Values transition smoothly between anchors using a smoothstep curve. The currently calculated dim and temperature are always shown on the device tile, regardless of whether the scheduler is actively pushing values to the lights.
Red mode threshold
A single slider controls when color-capable lights shift to red:
- When the calculated temperature falls below the threshold, lights with
light_hueandlight_saturationsupport switch to red (hue = 0). - Saturation scales linearly from 0 (at the threshold) to 1 (at temperature 0). The deeper below the threshold, the more saturated the red.
- Set the threshold to 0 to disable red mode entirely.
- Lights without color support continue to follow only
light_temperature. - Per-light toggle Allow red mode excludes specific lights.
Outdoor Light Source
Outdoor brightness can be used to dim group lights up or down depending on how bright it is outside.
Provider options:
- Astronomical — calculated from sun elevation. No external dependencies.
- External value from Flow — a Flow pushes a lux value via the action card "Set outdoor lux".
- Homey lux sensor — read from a chosen sensor with
measure_luminance. - Open-Meteo / MET.no — fetched from weather APIs (radiation-based estimate).
A fallback provider is used when the primary fails. Cache minutes controls how often the provider is queried. Stale after minutes applies to externally pushed values.
Outdoor adjustment
When enabled, the brightness is multiplied by a factor between min dim factor and max dim factor, scaled across the configured min/max lux range.
Per-Light Settings
Each light in the group has its own toggles:
- Enabled — include the light in updates.
- Prewarm before on — set color/temperature on the light while it's still off, so it starts in the right tone when turned on by anything else (a flow, a switch). Disabled automatically for lights that misbehave (e.g. that turn on when capabilities are written).
- Allow red mode — opt the light out of red mode while keeping it in the group.
- Min/Max dim — clamps the dim value sent to that specific light. Useful for lights with a minimum on-level higher than 0.
Flow Cards
Triggers
- When Circadian target changed — fires every scheduler tick. Tokens: phase, dim, temperature, outdoor_lux.
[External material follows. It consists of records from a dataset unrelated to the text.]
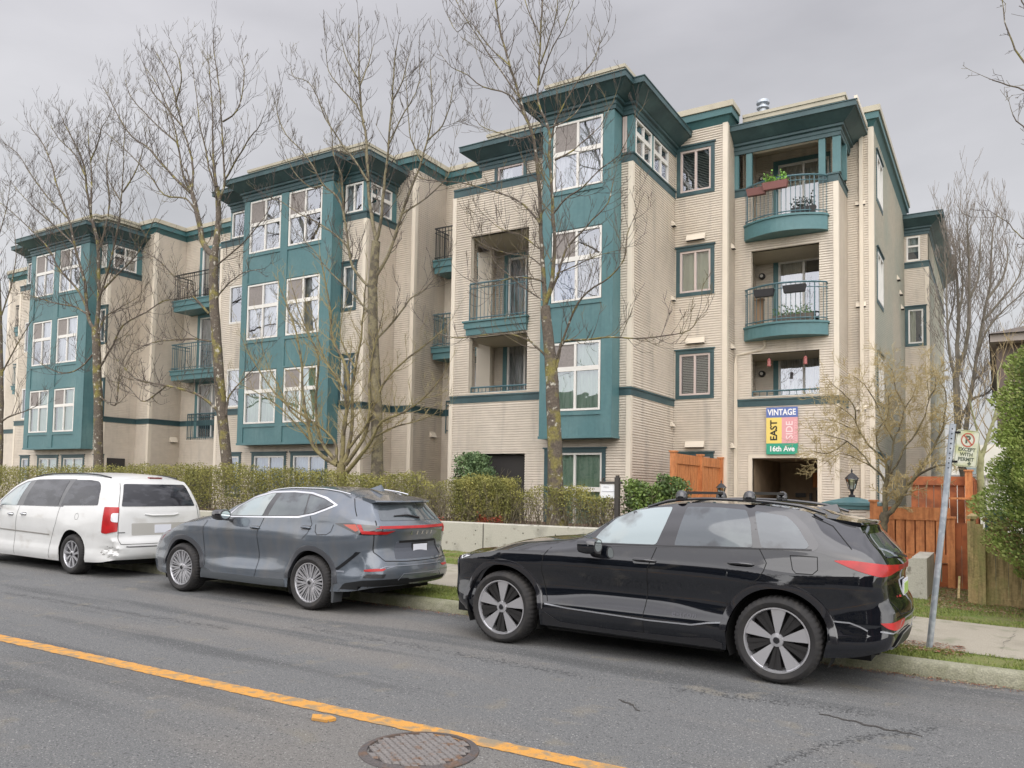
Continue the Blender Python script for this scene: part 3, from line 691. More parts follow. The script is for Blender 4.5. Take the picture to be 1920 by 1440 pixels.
# yellow centre line, worn at its edges
yel = mat('line_yellow', (.56,.275,.055), .8, noise=[((.30,.21,.11), 11, .47, .62), ((.25,.2,.13), 3, .6, .7), ((.2,.19,.17), 45, .64, .7), (120,.12)], bump=(130,.4))
ya = lambda x: interp([(-14,4.36),(-8.96,4.43),(-4.73,4.53),(-2.6,4.585),(2,4.70)], x); yb = lambda x: interp([(-14,4.15),(-8.62,4.26),(-4.54,4.36),(-2.49,4.43),(2,4.54)], x)
r = random.Random(3); mb = MB(); n = 420
for i in range(n+1):
    x = lerp(-14, 2, i/n); w = r.uniform(-.007,.007); w2 = r.uniform(-.007,.007)
    mb.v += [(x, yb(x)+w, gz(x)+.004), (x, ya(x)+w2, gz(x)+.004)]
for i in range(n): mb.f.append((2*i,2*i+2,2*i+3,2*i+1))
struct(mb.build('centre_line', yel))
mb = MB(); mb.add([(-4.24,4.25,gz(-4.2)+.022),(-4.18,4.18,gz(-4.2)+.018),(-4.06,4.20,gz(-4.1)+.02),(-4.03,4.27,gz(-4.1)+.024),(-4.12,4.31,gz(-4.1)+.02),(-4.24,4.25,gz(-4.2)+.002),(-4.18,4.18,gz(-4.2)+.002),(-4.06,4.20,gz(-4.1)+.002),(-4.03,4.27,gz(-4.1)+.002),(-4.12,4.31,gz(-4.1)+.002)], [(0,1,2,3,4),(0,5,6,1),(1,6,7,2),(2,7,8,3),(3,8,9,4),(4,9,5,0)])
tag(mb.build('road_marker', yel), 'broken yellow pavement marker lying beside the centre line', 'road marker')
# manhole cover, frame ring and raised diamond grid
mc = (-3.17, 4.12); mz = gz(mc[0]); R_ = .345
mh = empty('manhole_cover', (mc[0],mc[1],mz), 'round cast iron manhole cover with diamond grid touching the yellow line', 'manhole cover')
def disc(mb, r0, r1, z, n=64):
    b = len(mb.v)
    for k in range(n):
        a = 2*math.pi*k/n
        mb.v += [(mc[0]+r0*math.cos(a), mc[1]+r0*math.sin(a), z), (mc[0]+r1*math.cos(a), mc[1]+r1*math.sin(a), z)]
    for k in range(n): a = b+2*k; c2 = b+2*((k+1)%n); mb.f.append((a, a+1, c2+1, c2))
lid = MB(); lid.lathe([(.001,.006),(R_-.03,.006),(R_-.028,.002)], (mc[0],mc[1],mz), 64); lid.build('lid', mat('iron_dark', (.035,.028,.025), .85), mh)
ring = MB(); ring.lathe([(R_-.018,.002),(R_-.015,.016),(R_,.016),(R_+.012,.009),(R_+.034,.007),(R_+.038,.001)], (mc[0],mc[1],mz), 64); ring.build('frame', M['iron'], mh, smooth=40)
gr = MB(); RR = R_-.032; u1 = Vector((math.cos(math.radians(28)), math.sin(math.radians(28)))); u2 = Vector((math.cos(math.radians(-32)), math.sin(math.radians(-32))))
for i in range(-14, 15):
    for j in range(-14, 15):
        c_ = Vector(mc)+(u1*i+u2*j)*.050
        if (c_-Vector(mc)).length > RR-.006: continue
        q = [c_+(u1*a_+u2*b_)*.0178 for a_, b_ in ((-1,-1),(1,-1),(1,1),(-1,1))]; q2 = [c_+(u1*a_+u2*b_)*.0225 for a_, b_ in ((-1,-1),(1,-1),(1,1),(-1,1))]
        gr.add([(v.x,v.y,mz+.0155) for v in q]+[(v.x,v.y,mz+.006) for v in q2], [(0,1,2,3),(0,4,5,1),(1,5,6,2),(2,6,7,3),(3,7,4,0)])
gr.build('raised_tread', mat('iron_worn', (.20,.185,.175), .6, .2, noise=[((.17,.10,.06), 12,.55,.68),(60,.2)]), mh)
# retaining walls
def wallbox(name, x0, x1, y0, y1, z1, label, zb=-1.9, wedge=False):
    bm = bmesh.new(); pts = [(x0,y0),(x1,y0),(x1,y1),(x0,y1)]
    n = 24; mb = MB()
    for i in range(n+1):
        x = lerp(x0,x1,i/n); w = .004*math.sin(i*2.3)
        mb.v += [(x,y0+w,zb),(x,y0+w,z1-.02),(x,y0+.02,z1),(x,y1-.02,z1),(x,y1,z1-.02),(x,y1,zb)]
    for i in range(n):
        for j in range(5): a = i*6+j; mb.f.append((a,a+6,a+7,a+1))
    mb.f += [(0,1,2,3,4,5), tuple(n*6+k for k in range(6))[::-1]]
    # small form-tie holes
    return tag(mb.build(name, M['concrete']), label, 'retaining wall')
RWl = empty('retaining_wall', (-20,13.9,-1.4), 'long low pitted concrete retaining wall below the hedge', 'retaining wall')
w_ = wallbox('wall_face', -42, -4.6, 13.9, 14.12, -.72, None); del w_['category']; w_.parent = RWl
for v in w_.data.vertices: v.co -= Vector(RWl.location)
th = MB(); r = random.Random(11)
for i in range(60):
    x = -5-i*.62+r.uniform(-.1,.1)
    for z in (-.88, -1.18): th.lathe([(.0,-.003),(.014,-.003)], (x,13.895,z+r.uniform(-.02,.02)), 8, 'Y') if r.random() < .75 else None
th.build('tie_hole', M['dark'], RWl)
for x in (-9.15, -12.9, -16.7, -20.5, -24.3): MB().box(x-.006,x+.006,13.886,13.9,-1.7,-.735).build('expansion_joint', M['dark'], RWl)
mb = MB(); X0, X1, Y0, Y1 = -3.4, -.93, 13.53, 13.75
pr = [(X0,-1.05),(-1.35,-1.05),(-1.28,-1.045),(-1.2,-.985),(-1.12,-.945),(X1,-.94)]
for x, z in pr: mb.v += [(x,Y0,-1.9),(x,Y0,z),(x,Y1,z),(x,Y1,-1.9)]
for i in range(len(pr)-1):
    for j in range(3): a = i*4+j; mb.f.append((a,a+4,a+5,a+1))
k = (len(pr)-1)*4; mb.f.append((k,k+1,k+2,k+3)[::-1])
for x, z in ((X1,-.94),):   # return of the wall running back
    mb.box(X1-.22, X1-.001, Y1, 15.2, -1.9, -.945)
tag(mb.build('retaining_wall', M['concrete']), 'short concrete planter wall with upturned end in front of the orange fence', 'retaining wall')
# planting beds
bed = mat('bed_soil', (.075,.045,.03), .95, noise=[((.16,.09,.05), 12,.5,.65),(60,.4)], bump=(40,1))
struct(sheet('planting_bed', -42, -4.6, 14.1, 17.3, lambda x,y: -.80+.01*math.sin(x*3), bed, 60, 2))
struct(sheet('planting_bed', -3.4, -1.0, 13.7, 15.9, lambda x,y: -1.10, bed, 10, 4))
struct(sheet('entry_path', -6, -1.9, 14.1, 22.6, lambda x,y: -1.45, M['walk'], 10, 4))
# ---- fences
def boardfence(root, plane, a0, a1, z0, z1, mt, bw=.135, gap=.012, y=0, slope=0, rails=(), thick=.02, seed=0, capz=None):
    r = random.Random(seed); mb = MB(); a = a0
    while a < a1-.02:
        b = min(a+bw, a1); d = r.uniform(-.004,.004)
        pbox(mb, plane, a+gap/2, b-gap/2, d, thick+d, z0, z1+slope*(a-a0)); a += bw
    mb.build('board_panel', mt, root)
    for (za, zb, o) in rails: MBr = MB(); pbox(MBr, plane, a0, a1, o, o+.04, za, zb); MBr.build('rail', mt, root)
def post(root, x, y, z0, z1, w, mt, cap=True):
    mb = MB(); mb.box(x-w/2,x+w/2,y-w/2,y+w/2,z0,z1)
    if cap: mb.box(x-w/2-.02,x+w/2+.02,y-w/2-.02,y+w/2+.02,z1,z1+.035)
    mb.build('post', mt, root)
f = empty('cedar_fence', (-1.2,15.5,-1.5), 'orange stained board fence with gapped slats behind the magnolia trunk', 'fence')
boardfence(f, ('F',15.5), -1.86, -.70, -1.02, -.42, M['cedar'], .155, .022, seed=1, rails=((-.42,-.20,.0),(-1.14,-1.0,.0)))
boardfence(f, ('F',15.52), -1.0, -.70, -1.5, -1.15, M['cedar_dk'], .155, .02, seed=4, rails=((-1.58,-1.46,.0),))
boardfence(f, ('F',15.54), -.66, -.30, -1.62, -.45, M['cedar_dk'], .12, .006, seed=14)
post(f, -1.90, 15.5, -1.6, -.12, .11, M['cedar']); post(f, -.69, 15.5, -1.7, -.38, .11, M['cedar'])
bk_ = MB(); bk_.box(-1.85,-.72,15.56,15.58,-1.05,-.3); bk_.build('backing_board', M['cedar_dk'], f)
f = empty('cedar_fence', (-1.0,18.5,-1.5), 'taller rust orange fence piece with post farther back beside the building', 'fence')
boardfence(f, ('F',18.5), -1.55, -.55, -1.0, .24, M['cedar_dk'], .14, .012, seed=2, rails=((.22,.40,.02),))
post(f, -.50, 18.3, -1.7, .50, .13, M['cedar']); 
boardfence(f, ('L',-.44), 18.35, 26, -1.0, .33, M['cedar_dk'], .14, .01, seed=3, rails=((.3,.42,.02),))
sh = MB(); sh.box(-.95,-.45,17.9,18.3,-.06,-.02); sh.build('shelf', M['cedar'], f)
f = empty('cedar_fence', (-6.08,18.4,-.5), 'bright orange board fence of the patio left of the lobby entry', 'fence')
boardfence(f, ('R',-6.08), 16.65, 20.15, -.9, .66, M['cedar'], .15, .012, seed=5, rails=((.62,.84,.012),(-.5,-.38,.012)))
for y in (16.66, 18.5, 20.12): post(f, -6.04, y, -1.4, .86, .12, M['cedar'])
f = empty('board_fence', (-.2,14,-1.6), 'weathered mossy green wooden fence with upright boards under the conifer', 'fence')
boardfence(f, ('F',13.60), -.20, 3.0, -1.50, -.50, M['wood'], .155, .006, seed=6, slope=-.06, rails=((-1.58,-1.47,-.01),))
boardfence(f, ('F',13.62), -.33, -.20, -1.72, -.40, M['wood'], .13, .0, seed=8)
boardfence(f, ('R',-.36), 13.7, 16.0, -1.6, -.33, M['wood'], .16, .006, seed=7, slope=.0)
for x, y, z in ((-.35,13.66,-.36),(-.22,13.55,-.47)): post(f, x, y, -1.75, z, .10, M['wood'], False)
cp = MB(); pbox(cp, ('R',-.36), 13.6, 16.0, -.05, .08, -.33, -.29); cp.build('cap_board', M['wood'], f)
br = MB(); br.cbox((-.52,13.75,-1.38), .03, .5, .07, Matrix.Rotation(math.radians(35),3,'X')); br.build('loose_board', M['wood'], f)
tgm = MB(); tgm.box(-.20,.10,15.7,15.74,-1.4,-.22); tgm.box(-.22,.12,15.68,15.70,-.30,-.22); tgm.box(-.06,-.04,15.68,15.70,-1.4,-.3)
tag(tgm.build('side_gate', M['teal_mid']), 'teal painted board gate half hidden behind the conifer', 'gate')
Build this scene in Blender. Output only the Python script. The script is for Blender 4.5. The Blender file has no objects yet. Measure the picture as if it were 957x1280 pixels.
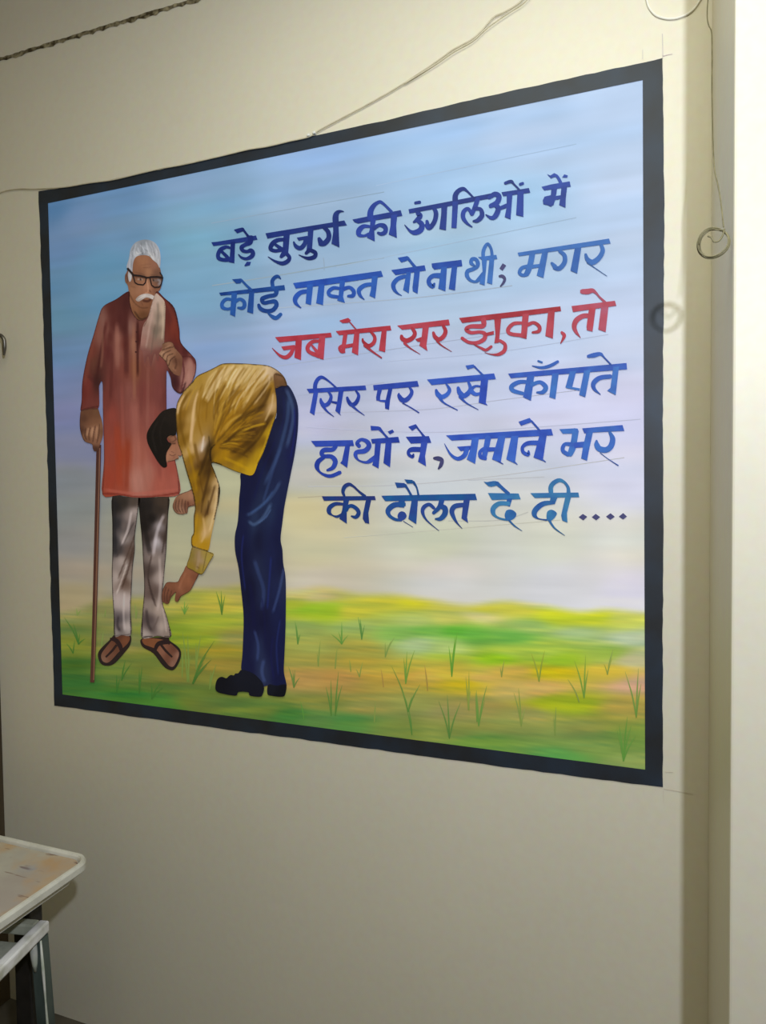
import bpy, bmesh, math, random
import numpy as np
from mathutils import Vector
from mathutils.geometry import delaunay_2d_cdt
random.seed(7); np.random.seed(7)
SC = bpy.context.scene
COL = SC.collection

# ------------------------------------------------------------------ camera
W, H, F = 957.0, 1280.0, 840.0
CAM_D, YAW, PITCH, ROLL, CAM_Z = 1.527, 0.356, 0.0351, -0.0122, 1.60
def _axes():
    cy, sy, cp, sp = math.cos(YAW), math.sin(YAW), math.cos(PITCH), math.sin(PITCH)
    fw = Vector((-sy*cp, cy*cp, -sp)); r0 = Vector((cy, sy, 0)); u0 = r0.cross(fw)
    cr, sr = math.cos(ROLL), math.sin(ROLL)
    return r0*cr + u0*sr, u0*cr - r0*sr, fw
RIGHT, UP, FWD = _axes()
CAM = Vector((0, -CAM_D, CAM_Z))
cd = bpy.data.cameras.new('camera'); cam = bpy.data.objects.new('camera', cd); COL.objects.link(cam)
from mathutils import Matrix
m3 = Matrix((RIGHT, UP, -FWD)).transposed()
cam.matrix_world = Matrix.Translation(CAM) @ m3.to_4x4()
cd.sensor_fit = 'VERTICAL'; cd.sensor_height = 24.0; cd.lens = 24.0*F/H
cd.clip_start = 0.02
SC.camera = cam

# ------------------------------------------------------------------ world, light, exposure
wd = bpy.data.worlds.new('world'); SC.world = wd; wd.use_nodes = True
wd.node_tree.nodes['Background'].inputs[0].default_value = (0.5, 0.45, 0.35, 1)
wd.node_tree.nodes['Background'].inputs[1].default_value = 0.05
ld = bpy.data.lights.new('ceiling_bulb_light', 'POINT'); lo = bpy.data.objects.new('ceiling_bulb_light', ld); COL.objects.link(lo)
lo.location = (0.36, -1.70, 2.15)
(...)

- When Phase changed — fires only on phase transitions. Tokens: phase, previous_phase.
- When Red mode started / ended.
- When Paused / Resumed.
- When Turned on / Turned off.
- When Outdoor light requested — fires when the device wants an external lux value (only for the external provider).
- When Error occurred.
- When Solar event occurred (app-level) — pick any of the 14 solar events plus an offset in minutes; fires daily at that point.
Conditions
- And Is in phase — current phase is day/evening/night.
- And Red mode is active.
- And Is paused.
- And Is on.
Actions
- Then Apply now — recalculate and push values immediately.
- Then Pause — amount + unit (seconds / minutes / hours). Set 0 to pause until manually resumed.
- Then Pause until time — a wall-clock time (HH:MM).
- Then Pause until solar event — pick from the 14 solar events plus an offset.
- Then Resume.
- Then Turn on / Turn off / Toggle.
- Then Set red threshold — permanently changes the configured threshold.
- Then Apply temporary state — push specific dim, temperature, saturation values (any subset) and an optional "force red" flag. Values are temporary and the next scheduler tick (~2 min) restores calculated values. Useful for testing or quick "moods".
- Then Force red mode — on / off / clear, with an optional duration.
- Then Set outdoor lux — for the external value provider, push a lux reading from any Flow.
Examples
Movie mode without breaking circadian rhythm
WHEN: Button "Movie" pressed THEN: Pause Circadian Light Group for 3 hours THEN: Apply temporary state — dim 0.15, temperature 0.05, force_red true
When the pause expires, normal circadian values resume.
Wake-up sequence at sunrise
WHEN: Solar event occurred — Sunrise (offset -30) AND: Workday today THEN: Turn on Circadian Light Group THEN: Turn on bedroom lights
Notify when red mode starts
WHEN: Red mode started (Living Room Circadian) THEN: Send notification "Wind down — house is in night mode"
Troubleshooting
- A light isn't included in the picker — only devices with
class === 'light'show up. Some installations classify smart bulbs incorrectly. You can manually add the light by editing the JSON in the device's settings. - Lights don't change — make sure the group's on/off is on, that clg_paused is false, and that the lights themselves are on. The group only adjusts already-on lights.
- Polar latitudes — at extreme latitudes, sunrise/sunset may not occur for parts of the year. Each solar anchor has a polar fallback time used when the event doesn't happen today.
- Lux mode doesn't trigger — the anchor only triggers on a true crossing (previous reading on one side of the threshold, current reading on the other). Until the first crossing of the day, the fallback time is used. The first sensor reading after a restart is used as baseline only — no crossing is detected for it.
- Red mode kicks in earlier/later than expected — adjust the red threshold slider. With default profile (evening 0.25, night 0), threshold 0.2 gives red in late night. Raise the threshold to make red appear earlier in the evening.